Пока пишется эта колонка, представительные мужчины в костюмах собираются в здании Международной ассоциации свопов и деривативов (ISDA) на 53-й Восточной улице в Нью-Йорке, чтобы обсудить, допустила ли венесуэльская госкомпания PDVSA дефолт по своим облигациям. Примерно в то же время чуть менее представительные мужчины собираются в здании напротив президентского дворца в Каракасе, чтобы начать переговоры с венесуэльской правительственной комиссией по реструктуризации долга. Менее представительные — оттого, что этим людям ни в коем случае нельзя даже случайно встретиться с главой этой комиссии Тареком эль-Айссами или, например, с финансовым директором PDVSA Симоном Зерпой, поскольку те включены в санкционные списки США. Поэтому руководители американских инвестбанков и хедж-фондов, основных держателей $60 млрд суверенного долга Венесуэлы и $40 млрд долга PDVSA, не желая рисковать собой, отправили людей пониже рангом.
В случае Венесуэлы речь идет о почти неизбежном самом крупном дефолте в истории Латинской Америки, у которого будут вполне понятные экономические и социальные последствия, а также, возможно, и геополитические. В понедельник глава ВР Боб Дадли заявил, что ситуация в Венесуэле представляет собой большую угрозу стабильности нефтяного рынка, чем положение дел на Ближнем Востоке (и это на фоне войны в Сирии и угрозы раскола Ирака). Это напомнило мне разговор с одним западным собеседником осенью 2014 года, когда вводились санкции в отношении российской нефтянки. «Понимаешь,— говорил он,— нефти на рынке стало слишком много: пришла сланцевая нефть из США, вернулась иракская нефть, и Россия наращивает добычу — кто-то должен уйти, чтобы восстановить баланс».

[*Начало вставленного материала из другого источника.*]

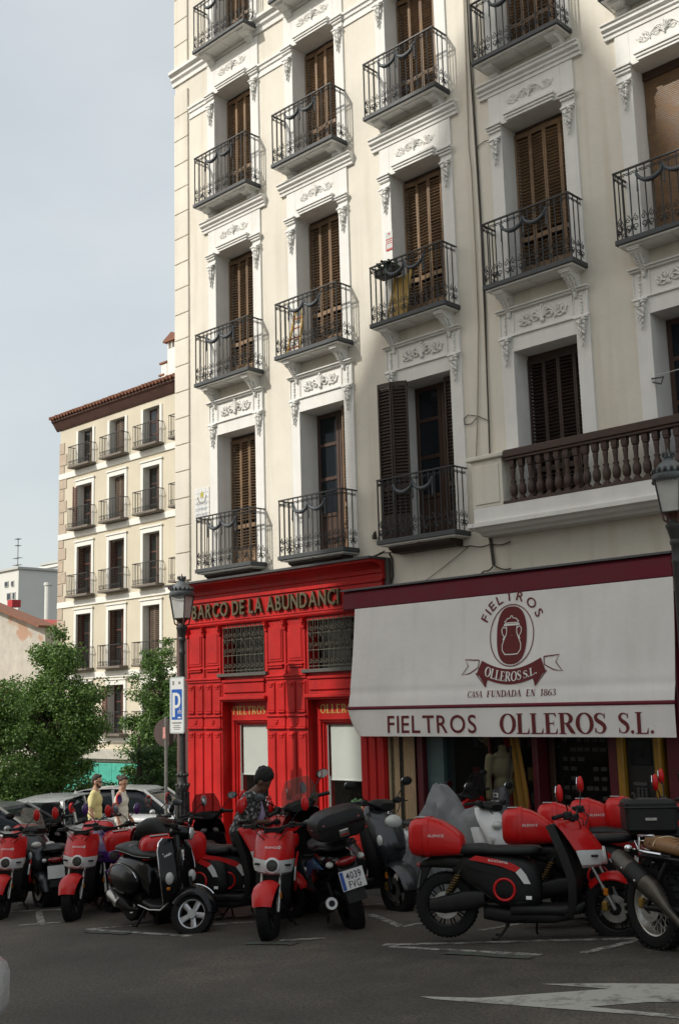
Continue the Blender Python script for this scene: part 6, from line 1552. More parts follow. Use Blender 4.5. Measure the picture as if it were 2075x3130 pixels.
def wheel(B_,x,r,w_,rim,steer=False,spokes=5,hub=.045,wire=False,disc=True,y0=0,sw=.016):
    q=MB(); ri=r-.38*w_-.035
    q.lathe([(ri,-w_*.42),(r-.30*w_,-w_*.50),(r-.10*w_,-w_*.43),(r-.02*w_,-w_*.25),(r,-w_*.05),(r,w_*.05),(r-.02*w_,w_*.25),(r-.10*w_,w_*.43),(r-.30*w_,w_*.50),(ri,w_*.42),(ri,-w_*.42)],40,(x,y0,r),(0,1,0),False)
    # tread blocks
    for k in range(44):
        a=2*math.pi*k/44
        for s_ in (-1,1):
            c=Vector((x+math.cos(a+.03*s_)*(r-.01*w_),y0+s_*w_*.24,r+math.sin(a+.03*s_)*(r-.01*w_))); rad=Vector((math.cos(a),0,math.sin(a))); tg=Vector((-math.sin(a),.5*s_,math.cos(a))).normalized(); q.obox(c,tg,Vector((0,1,0)),rad,.010*r/.25,w_*.13,.004)
    t=B_.p('wheel',q,M_tyre,None,35,steer)
    q=MB(); q.lathe([(ri+.004,-w_*.40),(ri+.006,-w_*.34),(ri-.012,-w_*.30),(ri-.016,0),(ri-.012,w_*.30),(ri+.006,w_*.34),(ri+.004,w_*.40)],36,(x,y0,r),(0,1,0),False)
    q.lathe([(.0,-w_*.38),(hub,-w_*.38),(hub,w_*.38),(0,w_*.38)],14,(x,y0,r),(0,1,0),False)
    n=36 if wire else spokes
    for k in range(n):
        a=2*math.pi*k/n; d=Vector((math.cos(a),0,math.sin(a)))
        if wire:
            a2=a+(.5 if k%2 else -.5); q.tube([Vector((x,y0+(.5 if k%4<2 else -.5)*w_*.6,r))+Vector((math.cos(a2),0,math.sin(a2)))*hub,Vector((x,y0,r))+d*(ri-.012)],.0028,4,caps=False)
        else:
            for s_ in ((-1,1) if spokes>6 else (0,)):
                e=Vector((x,y0,r))+d*(ri-.01)+Vector((-math.sin(a),0,math.cos(a)))*s_*.018
                q.tube([Vector((x,y0,r))+d*hub*.8,e],[sw*.8,sw],6,flat=1.6 if spokes<=6 else 1)
    B_.p('rim',q,rim,t,40,steer)
    if disc:
        q=MB(); q.lathe([(.055,.004),(.115,.004),(.115,-.004),(.055,-.004),(.055,.004)],28,(x,y0-w_*.52,r),(0,1,0),False); B_.p('brake_disc',q,M_steel,t,40,steer)
        q=MB(); q.cbox(x-.11,x-.05,y0-w_*.52-.03,y0-w_*.52+.02,r-.02,r+.06,.01); B_.p('brake_caliper',q,M_spring,t,40,steer)
    return t
def shell(rows,nx=14,th=.02):
    """curved panel: rows of (z, x at the middle, half width, sweep back at the edges)"""
    q=MB()
    for off in (0,-th):
        for z,xc,hw,bg in rows:
            for i in range(nx+1):
                u=-1+2*i/nx; q.v.append((xc-bg*abs(u)**2.2+off,u*hw,z+(off*.2)))
    N=nx+1; K=N*len(rows)
    for j in range(len(rows)-1):
        for i in range(nx):
            a=j*N+i; q.f.append((a,a+1,a+N+1,a+N)); q.f.append((K+a+N,K+a+N+1,K+a+1,K+a))
    for i in range(nx): q.f.append((K+i,K+i+1,i+1,i)); a=(len(rows)-1)*N+i; q.f.append((a,a+1,K+a+1,K+a))
    for j in range(len(rows)-1): a=j*N; q.f.append((a+N,K+a+N,K+a,a)); a=j*N+nx; q.f.append((a,K+a,K+a+N,a+N))
    return q
def shell_x(rows,y,z,lift=.004):
    for (za,xa,ha,ba),(zb,xb,hb,bb) in zip(rows[:-1],rows[1:]):
        lo,hi=min(za,zb),max(za,zb)
        if lo<=z<=hi:
            t=(z-za)/(zb-za); hw=ha+(hb-ha)*t; return xa+(xb-xa)*t-(ba+(bb-ba)*t)*abs(y/hw)**2.2+lift
    return rows[-1][1]
def body(rings,n=2.8,k=20):
    """loft of (x, z centre, half width, half height[, exponent, taper]) stations"""
    q=MB(); q.loft([ring(r_[0],0,r_[1],r_[2],r_[3],r_[4] if len(r_)>4 else n,k,'x',r_[5] if len(r_)>5 else 1) for r_ in rings]); return q
def plate2(poly,y,th,s=1):
    q=MB(); q.prism(poly,lambda u,v,a:(u,s*(y+a),v),0,th); return q
def bars(B_,x,z,wd,m_stem,m_mir,drop=.02,stem=.20,back=-.07,mr=(.022,.055,.075),mx=0,glassy=True,tilt=0,grip=M_sblk):
    q=MB(); q.tube([(x+back,-wd,z),(x-.0,-wd*.55,z+.012),(x+.03,-.06,z-drop),(x+.03,.06,z-drop),(x,wd*.55,z+.012),(x+back,wd,z)],.012,8); hb=B_.p('handlebar',q,M_sblk,None,45,True)
    for s in (-1,1):
        q=MB(); q.tube([(x+back-.005,s*wd*1.02,z),(x+back*.45,s*wd*.68,z+.008)],.019,10); B_.p('grip',q,grip,hb,45,True)
        q=MB(); q.tube([(x+.02,s*wd*.60,z+.005),(x+.055,s*wd*.66,z),(x+.03,s*wd*.98,z-.005)],[.008,.007,.006],6); B_.p('brake_lever',q,M_steel if 0 else M_sblk,hb,45,True)
        q=MB(); q.cbox(x-.02,x+.05,s*wd*.62-.03,s*wd*.62+.03,z-.02,z+.04,.01); B_.p('switch_box',q,M_sblk,hb,45,True)
        q=MB(); c=Vector((x+mx,s*wd*1.06,z+stem)); q.tube([(x+.02,s*wd*.60,z+.03),(x+.02,s*wd*.72,z+stem*.45),(c.x,c.y-s*.02,c.z-.03)],.006,6); st=B_.p('mirror_stem',q,M_sblk,hb,45,True)
        q=MB(); q.ell(c,mr[0],mr[1],mr[2],12,8); B_.p('mirror',q,m_mir,st,60,True)
        if glassy:
            q=MB(); q.lathe([(0,0),(.9,0),(.95,-.01)],16,(0,0,0),(1,0,0)); q.v=[(c.x-mr[0]*.86+p[0]*.5-.0,c.y+p[1]*mr[1]*.9,c.z+p[2]*mr[2]*.9) for p in q.v]; B_.p('mirror_glass',q,M_mirror,st,30,True)
    return hb
def fork(B_,x0,z0,x1,z1,y,m=M_steel,r_=.018):
    for s in (-1,1):
        q=MB(); a=Vector((x0,s*y,z0)); b=Vector((x1,s*y,z1)); q.tube([a,a.lerp(b,.5),a.lerp(b,.5),b],[r_*.8,r_*.8,r_*1.25,r_*1.15],10); f=B_.p('fork_leg',q,m,None,45,True)
        q=MB(); c=a.lerp(b,.62); q.cbox(c.x-.012,c.x+.03,s*(y+.022)-.008,s*(y+.022)+.008,c.z-.03,c.z+.03,.005); B_.p('reflector',q,M_amber,f,45,True)
def fender(B_,x,r,w_,m,a0,a1,thick=.012,n=16,steer=True,lift=.025,pt=.0):
    q=MB(); rings=[]
    for i in range(n+1):
        t=i/n; a=R(a0+(a1-a0)*t); rr=r+lift+pt*t; wd=w_*(.62+.38*math.sin(math.pi*min(1,max(0,.15+.8*t)))); c=Vector((x,0,r)); d=Vector((math.cos(a),0,math.sin(a)))
        pts=[]
        for k in range(9):
            u=-1+2*k/8; pts.append(c+d*(rr-.045*abs(u)**2.5)+Vector((0,u*wd*.62,0)))
        for k in range(8,-1,-1):
            u=-1+2*k/8; pts.append(c+d*(rr-thick-.045*abs(u)**2.5)+Vector((0,u*(wd*.62-.004),0)))
        rings.append(pts)
    q.loft(rings); return B_.p('front_mudguard',q,m,None,50,steer)
def stand(B_,x=-.12,w_=.16,back=.10):
    q=MB()
    for s in (-1,1): q.tube([(x,s*w_*.5,.24),(x-back*.3,s*w_*.7,.10),(x-back,s*w_,.006),(x-back-.05,s*w_*1.1,.008)],.011,6)
    q.tube([(x,-w_*.5,.22),(x,w_*.5,.22)],.012,6); B_.p('centre_stand',q,M_sblk)
def sidestand(B_,x=.02):
    q=MB(); q.tube([(x,.10,.22),(x-.03,.22,.03),(x-.02,.25,.006)],[.011,.010,.012],6); B_.p('side_stand',q,M_sblk)
def flat_text(q,s,wd,h,fn,kind='sans'): put_text(q,s,wd,h,fn,kind,.10,bold=.01)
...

В сегодняшней ситуации, похоже, становится очевидным, кто именно будет уходить. В октябре добыча нефти в Венесуэле опустилась до 1,86 млн баррелей в сутки — минимума с 1989 года. Причем падение ускоряется в последние годы и, вероятно, продолжится. Падала же в России добыча на 40% с 1990 по 1995 год.
Уход венесуэльской нефти с мирового рынка должен привести к росту цен, что будет благом для российских нефтекомпаний. Впрочем, перспективы главного партнера PDVSA — «Роснефти» — несколько осложняют вложения в Венесуэлу $8,5 млрд, в том числе $6 млрд в виде предоплат той же PDVSA. «Роснефти» будет довольно сложно сохранить свои активы в Венесуэле, ведь если власть в стране сменится, могут быть потеряны и деньги, и месторождения. Что ж, Shell и BP теряли активы в Иране, а Exxon и Conoco сравнительно недавно — в той же Венесуэле, и если приобретение геополитически рискованных активов является привилегией мейджоров, то «Роснефть» определенно может войти в клуб.